» What you should do: Could you write out every record below exactly, leaving out any pictures?

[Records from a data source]

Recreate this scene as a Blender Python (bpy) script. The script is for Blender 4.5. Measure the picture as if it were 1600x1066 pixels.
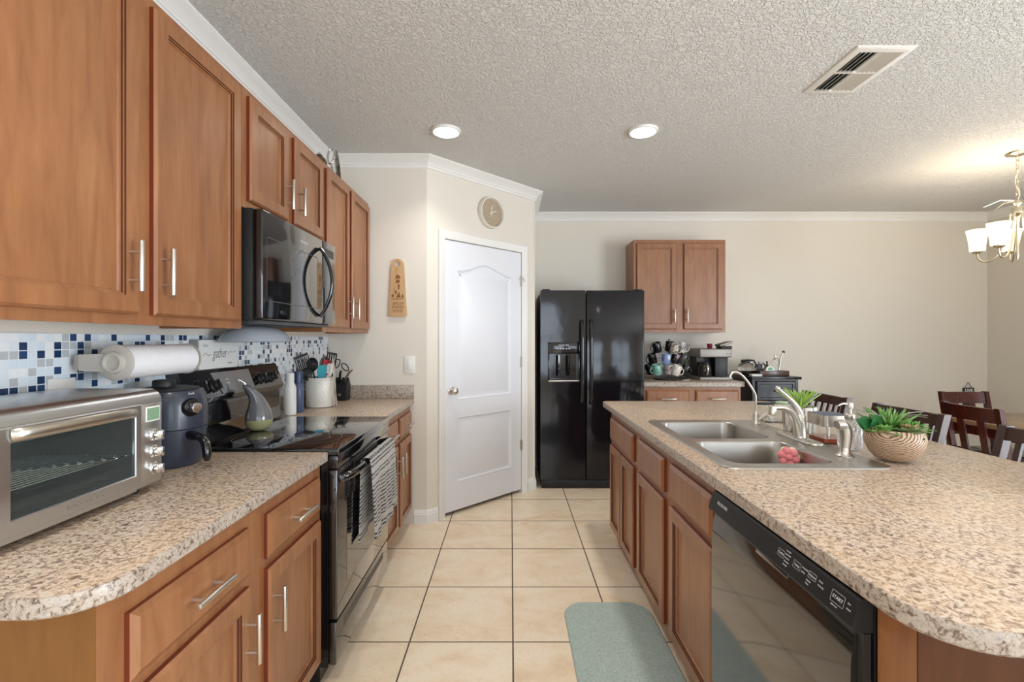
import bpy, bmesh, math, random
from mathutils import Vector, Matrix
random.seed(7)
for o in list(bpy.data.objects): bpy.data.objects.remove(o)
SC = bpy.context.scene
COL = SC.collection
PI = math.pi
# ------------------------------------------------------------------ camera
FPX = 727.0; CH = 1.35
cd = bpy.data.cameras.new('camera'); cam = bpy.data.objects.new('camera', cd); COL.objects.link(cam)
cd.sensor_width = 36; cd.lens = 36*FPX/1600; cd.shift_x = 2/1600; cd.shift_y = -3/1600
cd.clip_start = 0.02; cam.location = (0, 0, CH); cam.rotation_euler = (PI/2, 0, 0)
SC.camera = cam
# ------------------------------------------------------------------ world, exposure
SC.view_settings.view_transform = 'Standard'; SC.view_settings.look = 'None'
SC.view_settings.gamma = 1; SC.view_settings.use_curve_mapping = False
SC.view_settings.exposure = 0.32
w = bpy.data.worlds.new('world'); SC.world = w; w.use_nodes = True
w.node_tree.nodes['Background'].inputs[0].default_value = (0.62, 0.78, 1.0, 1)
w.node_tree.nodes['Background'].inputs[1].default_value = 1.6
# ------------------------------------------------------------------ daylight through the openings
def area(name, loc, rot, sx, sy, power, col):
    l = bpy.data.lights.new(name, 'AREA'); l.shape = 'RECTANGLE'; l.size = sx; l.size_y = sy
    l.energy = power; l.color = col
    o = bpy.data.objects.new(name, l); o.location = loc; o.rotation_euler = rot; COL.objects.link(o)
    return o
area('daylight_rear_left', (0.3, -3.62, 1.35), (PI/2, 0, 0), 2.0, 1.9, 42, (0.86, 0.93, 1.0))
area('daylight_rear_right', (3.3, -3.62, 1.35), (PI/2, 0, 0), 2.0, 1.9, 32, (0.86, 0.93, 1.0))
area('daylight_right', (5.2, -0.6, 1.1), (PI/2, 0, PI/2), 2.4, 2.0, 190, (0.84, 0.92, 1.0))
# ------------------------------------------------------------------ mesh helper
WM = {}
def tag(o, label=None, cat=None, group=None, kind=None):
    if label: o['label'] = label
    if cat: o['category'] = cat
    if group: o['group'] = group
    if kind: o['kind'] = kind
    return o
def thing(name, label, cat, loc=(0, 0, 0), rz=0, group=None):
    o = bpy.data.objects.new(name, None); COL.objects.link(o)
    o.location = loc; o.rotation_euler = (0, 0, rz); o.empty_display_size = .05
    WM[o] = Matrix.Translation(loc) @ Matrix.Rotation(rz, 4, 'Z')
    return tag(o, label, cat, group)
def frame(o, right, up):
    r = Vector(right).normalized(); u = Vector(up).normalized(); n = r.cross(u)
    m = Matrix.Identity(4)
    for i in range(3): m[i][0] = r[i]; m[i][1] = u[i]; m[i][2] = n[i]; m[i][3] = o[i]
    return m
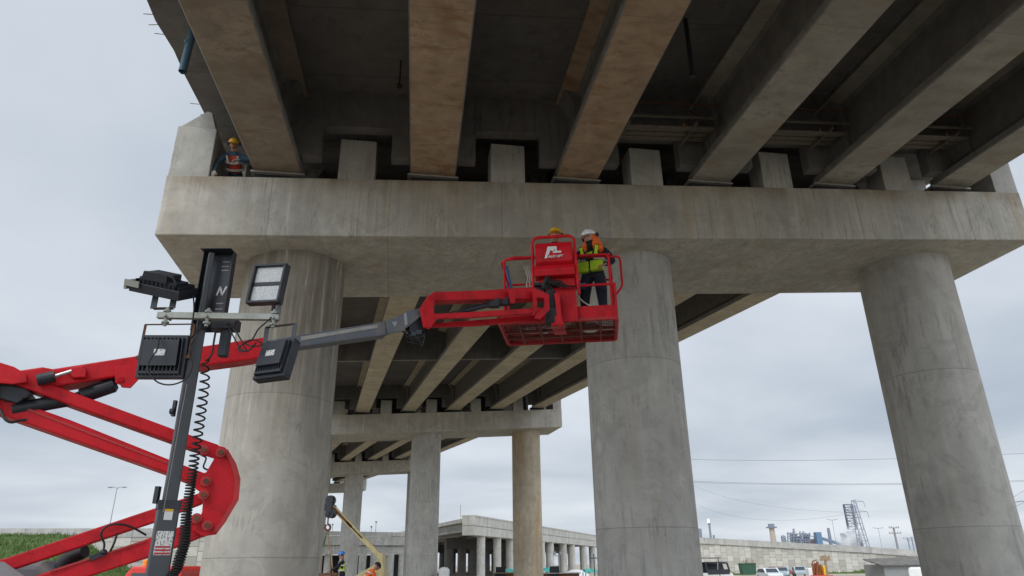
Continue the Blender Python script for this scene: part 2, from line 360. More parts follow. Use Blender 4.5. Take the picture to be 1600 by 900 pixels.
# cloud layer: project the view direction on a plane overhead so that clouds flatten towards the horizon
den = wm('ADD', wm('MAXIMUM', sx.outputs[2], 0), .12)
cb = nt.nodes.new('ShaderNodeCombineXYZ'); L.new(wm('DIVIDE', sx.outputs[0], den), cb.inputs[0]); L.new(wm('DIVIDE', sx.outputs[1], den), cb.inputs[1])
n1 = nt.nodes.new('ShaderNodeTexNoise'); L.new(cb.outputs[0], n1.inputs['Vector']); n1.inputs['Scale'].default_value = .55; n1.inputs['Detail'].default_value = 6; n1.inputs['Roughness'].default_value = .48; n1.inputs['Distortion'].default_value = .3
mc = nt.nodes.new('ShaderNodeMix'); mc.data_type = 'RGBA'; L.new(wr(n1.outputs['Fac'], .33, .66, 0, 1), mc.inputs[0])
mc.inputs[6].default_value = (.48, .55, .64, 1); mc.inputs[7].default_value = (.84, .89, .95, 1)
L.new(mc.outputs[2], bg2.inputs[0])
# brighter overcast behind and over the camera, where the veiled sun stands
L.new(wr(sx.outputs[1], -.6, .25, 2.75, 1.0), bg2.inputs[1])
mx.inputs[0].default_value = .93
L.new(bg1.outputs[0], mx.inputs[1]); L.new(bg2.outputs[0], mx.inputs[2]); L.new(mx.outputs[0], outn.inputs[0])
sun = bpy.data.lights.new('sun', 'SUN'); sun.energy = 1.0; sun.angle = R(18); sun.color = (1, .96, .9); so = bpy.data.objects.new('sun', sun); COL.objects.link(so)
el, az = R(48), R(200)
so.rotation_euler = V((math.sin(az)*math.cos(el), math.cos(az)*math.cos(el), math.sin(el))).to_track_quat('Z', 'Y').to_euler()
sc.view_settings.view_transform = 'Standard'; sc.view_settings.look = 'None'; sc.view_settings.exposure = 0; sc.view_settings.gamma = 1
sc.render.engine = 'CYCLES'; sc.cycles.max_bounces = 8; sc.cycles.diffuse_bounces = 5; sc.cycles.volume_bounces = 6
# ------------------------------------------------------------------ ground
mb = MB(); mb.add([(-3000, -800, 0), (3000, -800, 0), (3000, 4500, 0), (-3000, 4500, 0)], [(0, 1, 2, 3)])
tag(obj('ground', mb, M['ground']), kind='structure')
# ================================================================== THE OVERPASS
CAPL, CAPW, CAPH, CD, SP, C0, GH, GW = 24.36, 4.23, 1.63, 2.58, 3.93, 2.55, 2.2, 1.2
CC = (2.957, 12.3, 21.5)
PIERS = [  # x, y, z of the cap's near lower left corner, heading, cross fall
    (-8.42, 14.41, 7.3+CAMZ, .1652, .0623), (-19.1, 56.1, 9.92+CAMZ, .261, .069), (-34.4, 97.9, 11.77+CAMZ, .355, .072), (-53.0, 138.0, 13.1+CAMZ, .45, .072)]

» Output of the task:
Recreate this scene as a Blender Python (bpy) script. The script is for Blender 4.5. Measure the picture as if it were 1600x1066 pixels.
import bpy, bmesh, math, random
from mathutils import Vector, Matrix
random.seed(7)
for o in list(bpy.data.objects): bpy.data.objects.remove(o)
SC = bpy.context.scene
COL = SC.collection
PI = math.pi
# ------------------------------------------------------------------ camera
FPX = 727.0; CH = 1.35
cd = bpy.data.cameras.new('camera'); cam = bpy.data.objects.new('camera', cd); COL.objects.link(cam)
cd.sensor_width = 36; cd.lens = 36*FPX/1600; cd.shift_x = 2/1600; cd.shift_y = -3/1600
cd.clip_start = 0.02; cam.location = (0, 0, CH); cam.rotation_euler = (PI/2, 0, 0)
SC.camera = cam
# ------------------------------------------------------------------ world, exposure
SC.view_settings.view_transform = 'Standard'; SC.view_settings.look = 'None'
SC.view_settings.gamma = 1; SC.view_settings.use_curve_mapping = False
SC.view_settings.exposure = 0.32
w = bpy.data.worlds.new('world'); SC.world = w; w.use_nodes = True
w.node_tree.nodes['Background'].inputs[0].default_value = (0.62, 0.78, 1.0, 1)
w.node_tree.nodes['Background'].inputs[1].default_value = 1.6
# ------------------------------------------------------------------ daylight through the openings
def area(name, loc, rot, sx, sy, power, col):
    l = bpy.data.lights.new(name, 'AREA'); l.shape = 'RECTANGLE'; l.size = sx; l.size_y = sy
    l.energy = power; l.color = col
    o = bpy.data.objects.new(name, l); o.location = loc; o.rotation_euler = rot; COL.objects.link(o)
    return o
area('daylight_rear_left', (0.3, -3.62, 1.35), (PI/2, 0, 0), 2.0, 1.9, 42, (0.86, 0.93, 1.0))
area('daylight_rear_right', (3.3, -3.62, 1.35), (PI/2, 0, 0), 2.0, 1.9, 32, (0.86, 0.93, 1.0))
area('daylight_right', (5.2, -0.6, 1.1), (PI/2, 0, PI/2), 2.4, 2.0, 190, (0.84, 0.92, 1.0))
# ------------------------------------------------------------------ mesh helper
WM = {}
def tag(o, label=None, cat=None, group=None, kind=None):
    if label: o['label'] = label
    if cat: o['category'] = cat
    if group: o['group'] = group
    if kind: o['kind'] = kind
    return o
def thing(name, label, cat, loc=(0, 0, 0), rz=0, group=None):
    o = bpy.data.objects.new(name, None); COL.objects.link(o)
    o.location = loc; o.rotation_euler = (0, 0, rz); o.empty_display_size = .05
    WM[o] = Matrix.Translation(loc) @ Matrix.Rotation(rz, 4, 'Z')
    return tag(o, label, cat, group)
def frame(o, right, up):
    r = Vector(right).normalized(); u = Vector(up).normalized(); n = r.cross(u)
    m = Matrix.Identity(4)
    for i in range(3): m[i][0] = r[i]; m[i][1] = u[i]; m[i][2] = n[i]; m[i][3] = o[i]
    return m
Continue the Blender Python script for this scene: part 2, from line 360. More parts follow. Use Blender 4.5. Take the picture to be 1600 by 900 pixels.
# cloud layer: project the view direction on a plane overhead so that clouds flatten towards the horizon
den = wm('ADD', wm('MAXIMUM', sx.outputs[2], 0), .12)
cb = nt.nodes.new('ShaderNodeCombineXYZ'); L.new(wm('DIVIDE', sx.outputs[0], den), cb.inputs[0]); L.new(wm('DIVIDE', sx.outputs[1], den), cb.inputs[1])
n1 = nt.nodes.new('ShaderNodeTexNoise'); L.new(cb.outputs[0], n1.inputs['Vector']); n1.inputs['Scale'].default_value = .55; n1.inputs['Detail'].default_value = 6; n1.inputs['Roughness'].default_value = .48; n1.inputs['Distortion'].default_value = .3
mc = nt.nodes.new('ShaderNodeMix'); mc.data_type = 'RGBA'; L.new(wr(n1.outputs['Fac'], .33, .66, 0, 1), mc.inputs[0])
mc.inputs[6].default_value = (.48, .55, .64, 1); mc.inputs[7].default_value = (.84, .89, .95, 1)
L.new(mc.outputs[2], bg2.inputs[0])
# brighter overcast behind and over the camera, where the veiled sun stands
L.new(wr(sx.outputs[1], -.6, .25, 2.75, 1.0), bg2.inputs[1])
mx.inputs[0].default_value = .93
L.new(bg1.outputs[0], mx.inputs[1]); L.new(bg2.outputs[0], mx.inputs[2]); L.new(mx.outputs[0], outn.inputs[0])
sun = bpy.data.lights.new('sun', 'SUN'); sun.energy = 1.0; sun.angle = R(18); sun.color = (1, .96, .9); so = bpy.data.objects.new('sun', sun); COL.objects.link(so)
el, az = R(48), R(200)
so.rotation_euler = V((math.sin(az)*math.cos(el), math.cos(az)*math.cos(el), math.sin(el))).to_track_quat('Z', 'Y').to_euler()
sc.view_settings.view_transform = 'Standard'; sc.view_settings.look = 'None'; sc.view_settings.exposure = 0; sc.view_settings.gamma = 1
sc.render.engine = 'CYCLES'; sc.cycles.max_bounces = 8; sc.cycles.diffuse_bounces = 5; sc.cycles.volume_bounces = 6
# ------------------------------------------------------------------ ground
mb = MB(); mb.add([(-3000, -800, 0), (3000, -800, 0), (3000, 4500, 0), (-3000, 4500, 0)], [(0, 1, 2, 3)])
tag(obj('ground', mb, M['ground']), kind='structure')
# ================================================================== THE OVERPASS
CAPL, CAPW, CAPH, CD, SP, C0, GH, GW = 24.36, 4.23, 1.63, 2.58, 3.93, 2.55, 2.2, 1.2
CC = (2.957, 12.3, 21.5)
PIERS = [  # x, y, z of the cap's near lower left corner, heading, cross fall
    (-8.42, 14.41, 7.3+CAMZ, .1652, .0623), (-19.1, 56.1, 9.92+CAMZ, .261, .069), (-34.4, 97.9, 11.77+CAMZ, .355, .072), (-53.0, 138.0, 13.1+CAMZ, .45, .072)]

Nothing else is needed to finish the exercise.